- Exercise goal -
Starting at the first line of the data below, retype every line up to and including the one containing "sun.rotation_euler = sun_dir.to_track_quat('Z', 'Y').to_euler()".

Scenes as source code
=======

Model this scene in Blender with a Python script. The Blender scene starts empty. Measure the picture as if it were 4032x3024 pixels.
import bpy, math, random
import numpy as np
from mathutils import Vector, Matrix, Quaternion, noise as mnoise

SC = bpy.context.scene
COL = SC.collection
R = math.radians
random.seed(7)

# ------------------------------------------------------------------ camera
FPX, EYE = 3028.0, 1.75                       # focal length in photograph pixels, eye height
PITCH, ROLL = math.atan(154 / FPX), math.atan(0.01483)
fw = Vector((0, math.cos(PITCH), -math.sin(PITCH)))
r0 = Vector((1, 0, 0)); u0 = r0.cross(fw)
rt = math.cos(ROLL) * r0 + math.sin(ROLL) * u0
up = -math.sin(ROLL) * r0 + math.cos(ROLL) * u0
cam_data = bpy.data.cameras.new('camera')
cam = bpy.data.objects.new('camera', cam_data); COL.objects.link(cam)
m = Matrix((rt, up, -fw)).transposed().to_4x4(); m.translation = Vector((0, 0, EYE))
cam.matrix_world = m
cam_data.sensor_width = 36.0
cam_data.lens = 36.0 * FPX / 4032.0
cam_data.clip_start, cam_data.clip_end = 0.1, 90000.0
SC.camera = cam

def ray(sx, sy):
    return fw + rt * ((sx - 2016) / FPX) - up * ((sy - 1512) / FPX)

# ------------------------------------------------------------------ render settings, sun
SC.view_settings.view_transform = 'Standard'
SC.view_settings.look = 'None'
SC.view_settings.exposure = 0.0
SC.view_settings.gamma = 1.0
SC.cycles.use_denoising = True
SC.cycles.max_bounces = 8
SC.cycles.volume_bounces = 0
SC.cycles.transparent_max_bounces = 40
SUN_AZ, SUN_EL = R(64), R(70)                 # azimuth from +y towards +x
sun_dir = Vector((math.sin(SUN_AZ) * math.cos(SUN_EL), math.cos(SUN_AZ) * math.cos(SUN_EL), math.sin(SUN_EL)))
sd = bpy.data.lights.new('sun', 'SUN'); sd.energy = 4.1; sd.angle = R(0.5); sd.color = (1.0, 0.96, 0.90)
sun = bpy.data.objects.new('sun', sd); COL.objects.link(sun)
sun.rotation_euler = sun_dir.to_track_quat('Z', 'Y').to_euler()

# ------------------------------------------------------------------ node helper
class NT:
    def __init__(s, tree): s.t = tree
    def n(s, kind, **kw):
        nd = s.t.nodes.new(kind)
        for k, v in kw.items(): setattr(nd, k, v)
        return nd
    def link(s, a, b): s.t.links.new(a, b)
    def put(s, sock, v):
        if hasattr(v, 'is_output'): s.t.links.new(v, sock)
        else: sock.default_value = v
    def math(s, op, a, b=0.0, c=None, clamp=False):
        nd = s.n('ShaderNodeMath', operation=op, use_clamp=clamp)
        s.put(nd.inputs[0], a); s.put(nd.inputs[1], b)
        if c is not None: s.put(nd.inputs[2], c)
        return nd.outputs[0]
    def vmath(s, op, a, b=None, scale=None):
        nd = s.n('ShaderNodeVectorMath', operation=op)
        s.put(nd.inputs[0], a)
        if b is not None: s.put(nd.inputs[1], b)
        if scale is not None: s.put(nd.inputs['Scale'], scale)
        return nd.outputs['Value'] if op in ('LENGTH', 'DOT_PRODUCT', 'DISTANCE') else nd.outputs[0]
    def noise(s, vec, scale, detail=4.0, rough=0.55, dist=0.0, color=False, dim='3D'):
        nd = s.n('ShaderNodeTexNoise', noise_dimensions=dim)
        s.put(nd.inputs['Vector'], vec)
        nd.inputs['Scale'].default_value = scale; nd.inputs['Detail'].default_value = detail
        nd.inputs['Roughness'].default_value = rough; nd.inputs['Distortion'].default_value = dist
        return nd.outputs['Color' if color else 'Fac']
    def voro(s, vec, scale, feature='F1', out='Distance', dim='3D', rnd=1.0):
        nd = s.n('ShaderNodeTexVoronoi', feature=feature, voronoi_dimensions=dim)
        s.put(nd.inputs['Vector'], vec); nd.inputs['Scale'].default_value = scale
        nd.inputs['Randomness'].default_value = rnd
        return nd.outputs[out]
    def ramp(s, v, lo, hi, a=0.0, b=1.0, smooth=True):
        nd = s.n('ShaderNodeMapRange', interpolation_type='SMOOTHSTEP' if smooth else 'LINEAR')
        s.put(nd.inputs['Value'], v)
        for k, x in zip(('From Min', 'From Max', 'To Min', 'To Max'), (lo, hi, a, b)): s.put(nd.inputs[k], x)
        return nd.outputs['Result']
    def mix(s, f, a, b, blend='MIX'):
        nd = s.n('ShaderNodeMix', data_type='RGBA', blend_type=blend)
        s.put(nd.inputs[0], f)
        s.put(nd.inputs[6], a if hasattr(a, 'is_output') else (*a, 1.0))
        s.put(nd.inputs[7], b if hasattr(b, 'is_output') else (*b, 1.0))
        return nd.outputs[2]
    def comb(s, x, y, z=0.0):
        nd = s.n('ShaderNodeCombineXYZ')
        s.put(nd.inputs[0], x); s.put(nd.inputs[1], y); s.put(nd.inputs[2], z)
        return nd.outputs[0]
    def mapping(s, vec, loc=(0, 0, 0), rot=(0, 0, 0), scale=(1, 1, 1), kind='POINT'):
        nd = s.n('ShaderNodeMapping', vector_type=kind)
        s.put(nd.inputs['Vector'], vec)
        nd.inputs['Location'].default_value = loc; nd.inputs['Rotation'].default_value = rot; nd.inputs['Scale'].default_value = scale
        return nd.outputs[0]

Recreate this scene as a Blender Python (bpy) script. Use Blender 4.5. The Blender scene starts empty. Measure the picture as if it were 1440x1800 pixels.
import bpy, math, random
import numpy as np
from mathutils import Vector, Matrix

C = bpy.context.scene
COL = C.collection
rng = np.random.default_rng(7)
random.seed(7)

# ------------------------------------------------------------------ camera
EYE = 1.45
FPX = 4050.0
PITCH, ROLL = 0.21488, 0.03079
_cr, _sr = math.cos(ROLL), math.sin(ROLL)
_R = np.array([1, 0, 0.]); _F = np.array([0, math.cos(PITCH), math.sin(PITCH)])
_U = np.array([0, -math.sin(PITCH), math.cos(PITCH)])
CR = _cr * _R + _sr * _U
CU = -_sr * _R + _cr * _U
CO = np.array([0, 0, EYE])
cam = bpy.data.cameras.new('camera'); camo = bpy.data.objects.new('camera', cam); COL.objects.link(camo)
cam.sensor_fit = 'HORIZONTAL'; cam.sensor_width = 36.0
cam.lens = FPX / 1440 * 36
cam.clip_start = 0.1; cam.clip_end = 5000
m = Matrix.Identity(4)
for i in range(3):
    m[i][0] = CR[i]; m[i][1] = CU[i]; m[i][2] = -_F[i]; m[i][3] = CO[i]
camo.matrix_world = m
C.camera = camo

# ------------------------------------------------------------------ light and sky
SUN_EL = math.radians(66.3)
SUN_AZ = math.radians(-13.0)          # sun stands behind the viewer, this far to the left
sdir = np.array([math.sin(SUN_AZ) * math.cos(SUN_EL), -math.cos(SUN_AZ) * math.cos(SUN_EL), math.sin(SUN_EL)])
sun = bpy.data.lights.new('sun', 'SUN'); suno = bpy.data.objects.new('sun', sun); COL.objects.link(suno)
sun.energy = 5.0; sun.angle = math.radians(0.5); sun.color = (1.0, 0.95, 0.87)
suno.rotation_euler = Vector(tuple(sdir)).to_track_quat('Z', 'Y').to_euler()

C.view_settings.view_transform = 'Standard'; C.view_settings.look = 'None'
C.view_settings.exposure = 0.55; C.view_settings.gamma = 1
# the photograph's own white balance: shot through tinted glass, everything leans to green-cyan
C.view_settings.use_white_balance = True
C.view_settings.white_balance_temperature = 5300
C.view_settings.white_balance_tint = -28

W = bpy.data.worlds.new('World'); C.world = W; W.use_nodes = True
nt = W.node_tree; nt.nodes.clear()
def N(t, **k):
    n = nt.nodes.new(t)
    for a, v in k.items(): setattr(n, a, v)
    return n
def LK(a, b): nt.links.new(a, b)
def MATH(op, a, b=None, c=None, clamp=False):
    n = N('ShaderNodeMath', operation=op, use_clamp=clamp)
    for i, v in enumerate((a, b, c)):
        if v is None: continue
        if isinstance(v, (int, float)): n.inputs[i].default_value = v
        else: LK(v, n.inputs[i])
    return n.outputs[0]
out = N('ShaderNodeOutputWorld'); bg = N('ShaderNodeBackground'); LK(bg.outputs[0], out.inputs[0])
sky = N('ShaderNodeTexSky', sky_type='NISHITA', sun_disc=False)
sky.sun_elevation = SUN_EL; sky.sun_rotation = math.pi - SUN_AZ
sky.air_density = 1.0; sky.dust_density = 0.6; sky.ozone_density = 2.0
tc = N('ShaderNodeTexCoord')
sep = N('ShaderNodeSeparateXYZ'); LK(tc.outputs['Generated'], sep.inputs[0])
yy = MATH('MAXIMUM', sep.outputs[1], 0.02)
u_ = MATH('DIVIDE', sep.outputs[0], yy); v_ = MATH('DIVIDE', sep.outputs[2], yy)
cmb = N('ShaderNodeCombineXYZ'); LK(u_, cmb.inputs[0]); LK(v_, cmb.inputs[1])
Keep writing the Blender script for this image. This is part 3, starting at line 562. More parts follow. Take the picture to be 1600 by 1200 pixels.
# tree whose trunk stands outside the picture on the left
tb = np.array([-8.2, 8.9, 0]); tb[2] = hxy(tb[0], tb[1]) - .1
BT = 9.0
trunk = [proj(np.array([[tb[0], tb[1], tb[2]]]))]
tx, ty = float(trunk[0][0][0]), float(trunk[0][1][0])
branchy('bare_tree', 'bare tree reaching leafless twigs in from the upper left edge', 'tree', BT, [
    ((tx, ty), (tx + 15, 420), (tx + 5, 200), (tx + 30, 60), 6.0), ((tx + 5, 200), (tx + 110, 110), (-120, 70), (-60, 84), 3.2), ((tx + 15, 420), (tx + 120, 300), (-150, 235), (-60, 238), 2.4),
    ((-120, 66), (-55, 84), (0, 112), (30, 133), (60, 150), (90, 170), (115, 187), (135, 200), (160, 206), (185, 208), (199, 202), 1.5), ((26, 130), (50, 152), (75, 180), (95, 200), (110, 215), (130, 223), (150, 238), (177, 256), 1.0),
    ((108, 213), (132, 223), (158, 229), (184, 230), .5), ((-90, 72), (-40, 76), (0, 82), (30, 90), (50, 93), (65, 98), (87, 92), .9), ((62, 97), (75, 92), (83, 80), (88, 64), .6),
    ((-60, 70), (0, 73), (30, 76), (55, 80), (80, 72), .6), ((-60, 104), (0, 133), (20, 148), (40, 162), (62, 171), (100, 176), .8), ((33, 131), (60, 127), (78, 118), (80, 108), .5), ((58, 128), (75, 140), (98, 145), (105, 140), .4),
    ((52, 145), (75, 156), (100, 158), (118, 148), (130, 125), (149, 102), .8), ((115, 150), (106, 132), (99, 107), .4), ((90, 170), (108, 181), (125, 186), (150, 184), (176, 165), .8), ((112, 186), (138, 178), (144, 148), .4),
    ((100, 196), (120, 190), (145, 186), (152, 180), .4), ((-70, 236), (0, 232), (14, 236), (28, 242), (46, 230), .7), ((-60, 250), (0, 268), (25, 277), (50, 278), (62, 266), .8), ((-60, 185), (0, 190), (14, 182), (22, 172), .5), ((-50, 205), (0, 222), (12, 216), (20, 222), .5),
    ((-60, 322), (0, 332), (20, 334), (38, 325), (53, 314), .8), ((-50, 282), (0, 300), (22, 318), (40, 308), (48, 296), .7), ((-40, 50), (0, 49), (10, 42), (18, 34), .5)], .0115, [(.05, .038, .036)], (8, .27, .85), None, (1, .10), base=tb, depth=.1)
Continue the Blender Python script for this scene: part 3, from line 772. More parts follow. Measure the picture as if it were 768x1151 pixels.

=======

- Task result -
Model this scene in Blender with a Python script. The Blender scene starts empty. Measure the picture as if it were 4032x3024 pixels.
import bpy, math, random
import numpy as np
from mathutils import Vector, Matrix, Quaternion, noise as mnoise

SC = bpy.context.scene
COL = SC.collection
R = math.radians
random.seed(7)

# ------------------------------------------------------------------ camera
FPX, EYE = 3028.0, 1.75                       # focal length in photograph pixels, eye height
PITCH, ROLL = math.atan(154 / FPX), math.atan(0.01483)
fw = Vector((0, math.cos(PITCH), -math.sin(PITCH)))
r0 = Vector((1, 0, 0)); u0 = r0.cross(fw)
rt = math.cos(ROLL) * r0 + math.sin(ROLL) * u0
up = -math.sin(ROLL) * r0 + math.cos(ROLL) * u0
cam_data = bpy.data.cameras.new('camera')
cam = bpy.data.objects.new('camera', cam_data); COL.objects.link(cam)
m = Matrix((rt, up, -fw)).transposed().to_4x4(); m.translation = Vector((0, 0, EYE))
cam.matrix_world = m
cam_data.sensor_width = 36.0
cam_data.lens = 36.0 * FPX / 4032.0
cam_data.clip_start, cam_data.clip_end = 0.1, 90000.0
SC.camera = cam

def ray(sx, sy):
    return fw + rt * ((sx - 2016) / FPX) - up * ((sy - 1512) / FPX)

# ------------------------------------------------------------------ render settings, sun
SC.view_settings.view_transform = 'Standard'
SC.view_settings.look = 'None'
SC.view_settings.exposure = 0.0
SC.view_settings.gamma = 1.0
SC.cycles.use_denoising = True
SC.cycles.max_bounces = 8
SC.cycles.volume_bounces = 0
SC.cycles.transparent_max_bounces = 40
SUN_AZ, SUN_EL = R(64), R(70)                 # azimuth from +y towards +x
sun_dir = Vector((math.sin(SUN_AZ) * math.cos(SUN_EL), math.cos(SUN_AZ) * math.cos(SUN_EL), math.sin(SUN_EL)))
sd = bpy.data.lights.new('sun', 'SUN'); sd.energy = 4.1; sd.angle = R(0.5); sd.color = (1.0, 0.96, 0.90)
sun = bpy.data.objects.new('sun', sd); COL.objects.link(sun)
sun.rotation_euler = sun_dir.to_track_quat('Z', 'Y').to_euler()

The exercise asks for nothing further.